The Spanish electorate is to be asked to go to the polls for the fourth time in as many years in an attempt to break the political deadlock following the last elections in April.
The April elections left the socialist PSOE as the largest party, but well short of the seats it needed to rule on its own. Since then, its leader, and acting PM, Pedro Sanchez, has been attempting to form a coalition administration, but, ultimately, to no avail.
The new poll will take place on 10th November 2019, but it remains to be seen if it will resolve the deadlock. Until now, the Citizens’ party has refused to consider a coalition with PSOE; PSOE will not work with Unidas Podemos, a far-left anti-austerity alliance.
The People’s Party (PP), a conservative grouping, is predicted to be the second largest party behind PSOE in the November poll, gaining more seats than in April’s vote, probably at the expense of the Citizens’ party which is likely to lose between 19 and 23 seats, according to opinion polling.
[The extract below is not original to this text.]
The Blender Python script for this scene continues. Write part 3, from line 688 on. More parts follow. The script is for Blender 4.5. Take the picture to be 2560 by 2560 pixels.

Traditionally, the political right in Spain voted for PP, but its vote has been split by a rightwards movement of the Citizens’ Party and the emergence of a far-right movement, Vox Party.
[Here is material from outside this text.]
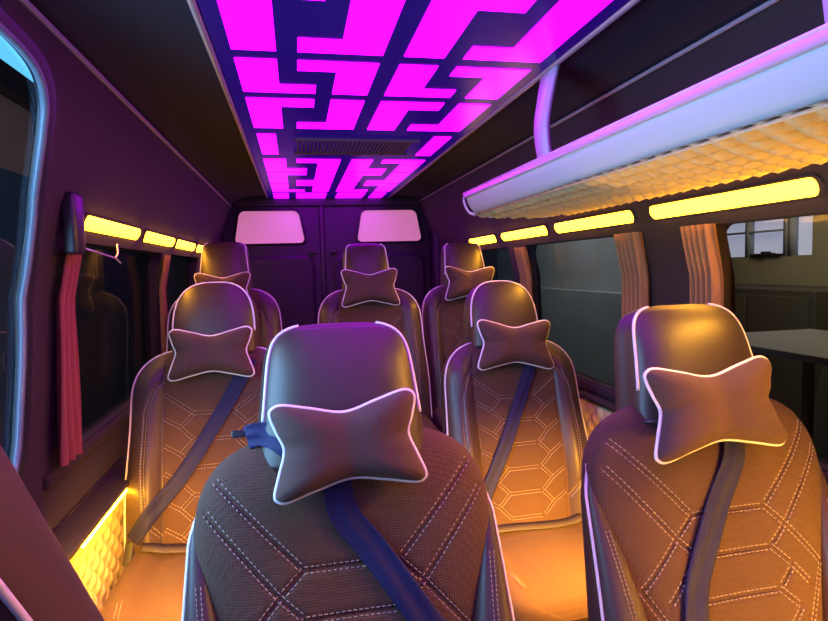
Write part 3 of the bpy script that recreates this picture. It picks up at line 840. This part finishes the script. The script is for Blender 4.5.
# left side: shed wall with translucent strip above a beam and a pale board
mb = MB(); mb.box(-2.4, -2.25, -3, 10, GZ, .88); mb.box(-2.39, -2.25, 5.9, 10, .88, 1.47); st(mb.build('wall_workshop_left', [pbr('workshop_blue_wall', (.07, .15, .28), .8, var=.3, varscale=1.5)], smooth=False))
mb = MB(); mb.box(-2.4, -2.25, -3, 5.9, .88, 1.47); st(mb.build('wall_workshop_board', [pbr('pale_board', (.62, .42, .42), .8, var=.15, varscale=1)], smooth=False))
mb = MB(); mb.box(-2.42, -2.12, -3, 10, 1.47, 1.66); st(mb.build('trim_11', [PLASTIC], smooth=False))
mb = MB(); mb.box(-2.4, -2.35, -3, 10, 1.66, 3.6); st(mb.build('window_11', [emit('skylight_strip', (.10, .55, .85), 1.3)], smooth=False))

# ------------------------------------------------------------------ lights
def area(name, loc, rot, sx, sy, col, e):
    l = bpy.data.lights.new(name, 'AREA'); l.shape = 'RECTANGLE'; l.size = sx; l.size_y = sy; l.color = col; l.energy = e
    o = bpy.data.objects.new(name, l); C.objects.link(o); o.location = loc; o.rotation_euler = rot; return o
area('door_window_daylight', (-.78, .75, H+.0), (0, R(-90), 0), .8, 1.0, (.26, .60, 1.0), 40)
area('windscreen_daylight', (.1, YF-.2, H+.0), (R(90), 0, 0), 1.5, .8, (.14, .34, 1.0), 9)
area('workshop_fill', (3.4, 3.5, H+2.0), (0, R(-30), 0), 1.5, 1.5, (1, .85, .6), 70)  # unseen lamp added to brighten the view through the right windows
area('workshop_fill_left', (-1.5, 1.0, H+1.5), (0, R(60), 0), .6, 2, (1, .8, .82), 90)  # unseen lamp added to brighten the pale board and blue wall
def glow(name, loc, d, sx, e, spread=120):
    o = area(name, loc, (0, 0, 0), sx, .06, (1, .44, .035), e); o.data.spread = R(spread)
    o.rotation_euler = Vector(d).to_track_quat('-Z', 'Y').to_euler(); return o
glow('added_seat_glow', (.80, 1.32, H-.62), (0, 1, -.75), .4, 15, 90)  # lamps without fixtures, added behind the front row for orange glow
glow('added_seat_glow', (-.32, 1.30, H-.62), (-.1, 1, -.6), .3, 9, 95)
glow('added_low_glow', (.90, .38, H-.80), (.25, .8, .40), .4, 9)  # lamp without fixture, added low down to warm the right front seat
for y, e in ((.74, 6.0), (1.42, 1.3), (2.13, 1.6), (2.83, 1.2)): glow('added_bar_fill', (1.085, y, H+.13), (-1, .12, -.75), .5, e, 110)  # extra lamps added beside the bars to strengthen their light on the seats
for y, e in ((2.13, .8), (2.80, .8)): glow('added_bar_fill', (-.545, y, H+.13), (1, -.1, -.9), .5, e, 110)  # same added boost for the left bars
area('workshop_fill_rear', (2.4, 6.2, H+1.6), (0, R(-60), 0), 1, 1, (.9, .95, 1), 40)  # unseen lamp added to lift the grey partition screen
w = bpy.data.worlds.new('World'); bpy.context.scene.world = w; w.use_nodes = True
bgn = w.node_tree.nodes['Background']; bgn.inputs[0].default_value = (.25, .35, .55, 1); bgn.inputs[1].default_value = .04

# ------------------------------------------------------------------ camera
cam = bpy.data.cameras.new('Camera'); co = bpy.data.objects.new('Camera', cam); C.objects.link(co)
Mx = Matrix(((.98006864, .04123641, -.19433225), (-.19674087, .06585817, -.97824114), (-.02754079, .99697656, .07265842)))
co.matrix_world = Matrix.Translation((0, 0, H)) @ Mx.to_4x4()
cam.sensor_width = 36; cam.lens = 36*586.7233/828; cam.clip_start = .02
sc = bpy.context.scene; sc.camera = co
sc.view_settings.view_transform = 'Standard'; sc.view_settings.look = 'None'; sc.view_settings.gamma = 1; sc.view_settings.use_curve_mapping = False
sc.view_settings.exposure = 0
Spain has the fourth largest economy in the Eurozone, behind Germany, France and Italy. Inflation in the country is running at 0.3%, well below the ECB target figure (for the Eurozone as a whole) of 2%. Unemployment in Spain remains well above the Eurozone average of 7.5%, standing at 14%, but it has almost halved from a level of 26.9% in Q1 2013. Spain was badly hit by the Global Financial Crisis which triggered a real estate crash, and by the European Sovereign Debt Crisis which saw Spain having to ask for a bailout of its financial sector (although it avoided the need to follow Greece and Ireland into a full-blown sovereign debt bailout involving the Eurozone and IMF).